Szkoda tych pieniędzy. Można za nie było kupić dziecku tydzień pobytu na wakacje, można było kupić osobom w podeszłym wieku brakujące leki, można było bardziej poszaleć z prezentami na gwiazdkę.

Zastanawia mnie tylko jedno. Od wielu lat bojkotuję stacje z bombastycznym ptasim logo. Zatrzymuję się tam wyłącznie po to, aby skorzystać z toalety. I zawsze widzę tam sporo ludzi wydających pieniądze – na paliwo, na podłe hotdogi, na jakieś słodycze. Czy są to wyłącznie wyborcy PiS? Bo jeśli nie, to może wreszcie ludzie w swojej masie  zorientują się, że nie płaci się komuś, kto zachowuje się jako firma tak bezczelnie.

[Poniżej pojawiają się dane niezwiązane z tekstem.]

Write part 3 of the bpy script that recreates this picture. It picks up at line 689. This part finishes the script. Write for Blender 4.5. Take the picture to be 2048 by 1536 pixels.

Kategoria: Różności niesklasyfikowane (8)
  1. Quartz pisze:

    Nie pierwszy i nie ostatni raz pisarczycy nas rolują.

  2. Pantryjota pisze:

    Ja nie tankuję na Orlenie od czasu, gdy bez żadnych wątpliwości stwierdziłem, że tankując w innej sieci moje auto spala średnio o 1.5 do 2 l gazu mniej. I tankowałem zawsze tylko na dwóch, konkretnych stacjach (jedna Orlen i teraz od 2 lat ta druga) więc porównanie ma sens. Co ciekawe, gdy z konieczności niedawno znów zatankowałem na Obajtku, znów auto spaliło o 2l więcej. W przypadku propanu i butanu wystarczy zmienić proporcje i dać więcej tego tańszego i efekt jest od razu widoczny. Inna sprawa, że większość LPG nadaj importujemy z Rosji.

  3. Wito pisze:

    O ile pamiętam, „NIE” na swoim profilu twitterowym tak mniej więcej zaleca zachowywać się kierowcom: tankujemy na Shellu, kawka na BP, hot dog na Circle K, a potem szybciutko na kupę na Orlen. Bardzo ładne i słuszne.